Romney took the fight to an unexpectedly-back-on-his-heels Newt Gingrich last night, lashing him for an immigration-related radio ad which the Gingrich campaign had had to modify after Florida GOP Sen. Marco Rubio criticized it. The ad had called Romney “anti-immigrant,” a charge which the Miitt-bot, with realistic looking outrage, called “simply inexcusable.” Then Romney stopped Gingrich’s attacks about his investments cold by pointing out that Gingrich himself has investments in Freddie Mac and Fannie Mae (“Have you checked your own investments?”)
As MSNBC’s “First Thoughts” declares this morning, “Romney owned Gingrich.” They add: “If Mitt Romney wins the nomination, we’ll look back and say the first hour of last night’s debate and say that was when he finally put it away.”
Here’s why the debate was a critical fumble for Gingrich: His biggest selling point has been the idea that he alone could “go toe-to-toe” with Barack Obama in a debate. Now he faces the transitive property of politics: If Romney can own Gingrich, then Romney must also have the capacity to face down the president. If Newt’s no longer the only one who can face down the dread Obama, what is the raison d’etre of his candidacy? To colonize the Moon?

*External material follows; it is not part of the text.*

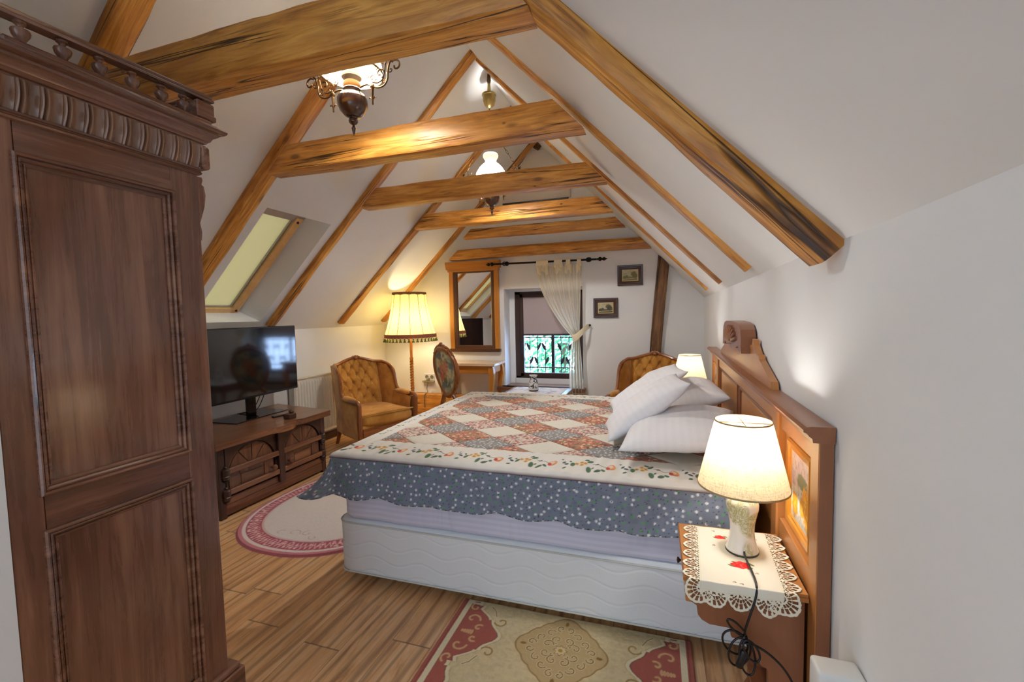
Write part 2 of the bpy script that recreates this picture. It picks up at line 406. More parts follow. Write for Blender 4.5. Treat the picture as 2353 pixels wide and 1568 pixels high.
# gable wall with window opening
def gable(d0, d1):
    m = MB()
    wx0, wx1, wz0, wz1 = -1.97, -0.90, 0.50, 1.84
    zl = lambda x: min(LSz(x), RSz(x, YB)) + 0.08
    xs = [-3.98, wx0, -1.45, wx1, 0.62]
    fn = lambda u, v, d: (u, d, v)
    m.prism([(-3.98, 0), (wx0, 0), (wx0, zl(wx0)), (-3.98, LSz(-3.98))], fn, d0, d1)
    m.prism([(wx0, 0), (wx1, 0), (wx1, wz0), (wx0, wz0)], fn, d0, d1)
    m.prism([(wx0, wz1), (wx1, wz1), (wx1, zl(wx1)), (-1.45, zl(-1.45)), (wx0, zl(wx0))], fn, d0, d1)
    m.prism([(wx1, 0), (0.62, 0), (0.62, zl(0.62)), (wx1, zl(wx1))], fn, d0, d1)
    return m
mbk = gable(YB, 6.10)
for bx in ((-1.975, -1.893, 5.985, 6.10, .45, 1.86), (-.93, -.895, 5.985, 6.10, .45, 1.86), (-1.9, -.92, 5.985, 6.10, 1.808, 1.86), (-1.9, -.92, 5.985, 6.10, .45, .592)): mbk.box(*bx)
struct('wall_back', mbk, PLASTER)
struct('wall_rear', MB().box(-4.1, -1.497, .30, 0.6195, 0, 3.6), PLASTER)
# ceiling: right slope slab and left slope with splayed skylight opening
m = MB()
def rp(x, y, t): return (x + NR.x * t, y, RSz(x, y) + NR.z * t)
a = [rp(0.66, Y0, 0), rp(0.66, 6.2, 0), rp(-1.47, 6.2, 0), rp(-1.47, Y0, 0)]; b = [rp(0.66, Y0, .15), rp(0.66, 6.2, .15), rp(-1.47, 6.2, .15), rp(-1.47, Y0, .15)]
m.add(a + b, [(0, 1, 2, 3), (7, 6, 5, 4), (0, 4, 5, 1), (1, 5, 6, 2), (2, 6, 7, 3), (3, 7, 4, 0)])
struct('ceiling', m, PLASTER)
def lp(x, y, t=0.0): return (x + NL.x * t, y, LSz(x) + NL.z * t)
sy0, sy1, sxt, sxb = 2.74, 3.45, -2.855, -3.765
oy0, oy1, oxt, oxb = 2.66, 3.30, -3.07 + .14, -3.925 + .14      # at depth .2 (x measured on the inner plane)
m = MB(); xs = [-3.98, sxb, sxt, -1.43]; ys = [Y0, sy0, sy1, 6.2]
for i in range(3):
    for j in range(3):
        if i == 1 and j == 1: continue
        m.add([lp(xs[i], ys[j]), lp(xs[i + 1], ys[j]), lp(xs[i + 1], ys[j + 1]), lp(xs[i], ys[j + 1])], [(0, 1, 2, 3)])
q = [lp(sxb, sy0), lp(sxt, sy0), lp(sxt, sy1), lp(sxb, sy1)]; r_ = [lp(oxb, oy0, .2), lp(oxt, oy0, .2), lp(oxt, oy1, .2), lp(oxb, oy1, .2)]
m.add(q + r_, [(i, (i + 1) % 4, (i + 1) % 4 + 4, i + 4) for i in range(4)])
for (x0, x1, y0, y1) in ((-3.98, -1.43, Y0, sy0 - .1), (-3.98, -1.43, sy1 + .1, 6.2), (-3.98, sxb - .2, sy0 - .1, sy1 + .1), (sxt + .2, -1.43, sy0 - .1, sy1 + .1)):
    m.add([lp(x0, y0, .22), lp(x1, y0, .22), lp(x1, y1, .22), lp(x0, y1, .22)], [(0, 1, 2, 3)])
struct('ceiling', m, PLASTER)
# skylight: pine frame, closed blind
def lbox(m, x0, x1, y0, y1, t0, t1):
    v = [lp(x0, y0, t0), lp(x1, y0, t0), lp(x1, y1, t0), lp(x0, y1, t0), lp(x0, y0, t1), lp(x1, y0, t1), lp(x1, y1, t1), lp(x0, y1, t1)]
    return m.add(v, [(0, 3, 2, 1), (4, 5, 6, 7), (0, 1, 5, 4), (1, 2, 6, 5), (2, 3, 7, 6), (3, 0, 4, 7)])
PINE = cabinet_wood('skylight_pine', 'X', rgb(240, 200, 140), rgb(228, 182, 118), rgb(204, 154, 94), 0.4, 0.15, 0.7, 0.05)
m = MB()
lbox(m, oxb, oxb + .045, oy0, oy1, .14, .2)
lbox(m, oxb, oxt, oy0, oy0 + .07, .14, .2); lbox(m, oxb, oxt, oy1 - .075, oy1, .14, .2)
w2 = struct('window_2', m, PINE); w2['label'] = 'skylight in the left slope with a pine frame and closed beige blind'; w2['category'] = 'window'
m = MB(); lbox(m, oxb + .045, oxt + .03, oy0 + .07, oy1 - .095, .175, .177); ob('blind', m, shade_mat('beige_blind', rgb(222, 208, 166), .38), w2, smooth=0)
m = MB(); lbox(m, oxb + .05, oxt - .03, oy1 - .095, oy1 - .075, .16, .178); lbox(m, oxb + .045, oxb + .055, oy0 + .07, oy1 - .095, .16, .178); lbox(m, oxt - .03, oxt + .06, oy0 - .02, oy1 + .02, .15, .2); ob('blind_rail', m, plain('alu_rail', rgb(176, 176, 176), 0.35, metal=0.5), w2, smooth=0)
m = MB(); m.ell(lp(oxb + .03, oy1 - .035, .137), (.012, .012, .012)); m.ell(lp(oxt - .03, oy1 - .04, .137), (.012, .012, .012)); ob('screw_cap', m, BLACKP, w2)
# skirting board by the radiator
bl = struct('baseboard_left', MB().box(XL, XL + .018, 3.73, 5.75, 0, .09, .004), oakd('Y'))

# ================================================================== TIMBERS
def beam(name, label, P0, P1, Yax, w, h, seed, group=None, cut0=0.0, cut1=0.0, mat=None, cat='beam', wob=0.008, bev=0.016):
    P0 = Vector(P0); P1 = Vector(P1); X = (P1 - P0); L = X.length; X.normalize(); Y = Vector(Yax).normalized(); Z = X.cross(Y).normalized(); Y = Z.cross(X)
    n = max(8, int(L / 0.07)); m = MB(); b = bev
    cs = []
    for (sy, sz) in ((-1, -1), (1, -1), (1, 1), (-1, 1)):
        cx, cz = sy * (w / 2), sz * (h / 2)
        if sy * sz > 0: cs += [(cx, cz - sz * b), (cx - sy * b * .3, cz - sz * b * .3), (cx - sy * b, cz)]
        else: cs += [(cx - sy * b, cz), (cx - sy * b * .3, cz - sz * b * .3), (cx, cz - sz * b)]
    full = []
    for i in range(12):
        a = cs[i]; c2 = cs[(i + 1) % 12]; full.append(a)
        if math.hypot(a[0] - c2[0], a[1] - c2[1]) > 0.05: full.append(((a[0] + c2[0]) / 2, (a[1] + c2[1]) / 2))
    k = len(full); vs = []; fs = []
    for i in range(n + 1):
        t = i / n
        bow = Vector(mnoise.noise_vector(Vector((t * L * 0.9 + seed * 5.1, seed, 0)))) * wob * 1.3
        for (a, c2) in full:
            x = t * L + (cut0 * c2) * (1 - t) + (cut1 * c2) * t
            d = mnoise.noise_vector(Vector((t * L * 3.0 + seed * 3.7, a * 9 + seed, c2 * 9))) * wob + mnoise.noise_vector(Vector((t * L * 11 + seed, a * 20, c2 * 20))) * wob * 0.35
            vs.append((x + d.x * 0.3, a + d.y * 0.8 + bow.y, c2 + d.z * 0.8 + bow.z))
    for i in range(n):
        for q in range(k): fs.append((i * k + q, i * k + (q + 1) % k, (i + 1) * k + (q + 1) % k, (i + 1) * k + q))
    fs += [tuple(reversed(range(k))), tuple(n * k + q for q in range(k))]
    m.add(vs, fs)
    o = ob(name, m, mat or BEAM, smooth=40)
    R = Matrix((X, Y, Z)).transposed().to_4x4(); o.rotation_euler = R.to_euler(); o.location = P0
    return tag(o, label, cat, group)
ties = [('nearest and thickest tie beam, crossing the top of the photo above the wardrobe', 1.41, .15, 2.48, 2.67, -2.6, -.385),
        ('second tie beam from the camera, hanging lamp just in front of it', 2.41, .14, 2.48, 2.655, -2.50, -.365),
        ('third tie beam, crossing in front of the far hanging lamp shade', 3.40, .14, 2.475, 2.635, -2.49, -.35),
        ('fourth tie beam, just behind the finial of the far hanging lamp', 4.50, .14, 2.485, 2.645, -2.60, -.40),
        ('fifth tie beam, one in front of the beam on the back wall', 5.26, .13, 2.475, 2.588, -2.34, -.33)]
for i, (lab, y, d, z0, z1, xl, xr) in enumerate(ties):
    beam('tie_beam', lab, (xl + (z1 - z0) / 2 / .967, y + d / 2, (z0 + z1) / 2), (xr - (z1 - z0) / 2 / 1.03, y + d / 2, (z0 + z1) / 2), (0, 1, 0), d, z1 - z0, i + 1.3,
         'tie beams across the attic', cut0=1 / .967, cut1=-1 / 1.03)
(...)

[See editorial cartoons about Gingrich.]
(And let’s take a quick moment to marvel, once again, at conservatives’ schizophrenic view of Obama: They simultaneously believe him to be bumbling amateur incapable of public utterance without a Teleprompter … but also so uncommonly skilled that he will be hard near impossible to match in a debate; conservatives view him as a terminally ineffective president incapable of accomplishing anything … but also a malevolent force single-handedly transforming the nation into a Eurosocialist Hell on Earth. They’ve elevated cognitive dissonance to a new and mind-boggling level.)

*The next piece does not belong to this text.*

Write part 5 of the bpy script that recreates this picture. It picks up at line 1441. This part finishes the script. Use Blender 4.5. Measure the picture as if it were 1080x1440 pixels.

This is not to say that Romney had a perfect debate. Former Pennsylvania Sen. Rick Santorum, as the MSNBC gang, notes “at least rented Romney.” Santorum repeatedly scored Romney on his Massachusetts healthcare law, though when Romney told him that the issue wasn’t “worth getting angry about,” he missed the opportunity for a Goldwater-ian moment: The erosion of liberty is absolutely something to get angry about, governor.
Romney also did himself no favors with his blind trust response to questions about his wealth. But the debate capped a good week for Romney. Polls are trending in his favor and the GOP electoral , with a strong push from the establishment (which now seems to include the Drudge Report), has had a stinging case of morning after regret after their Palmetto State dalliance with Gingrich—aided by Gingrich’s self-described grandiose vision of a 51st state on the Moon. Maybe President Romney can put him in charge of NASA.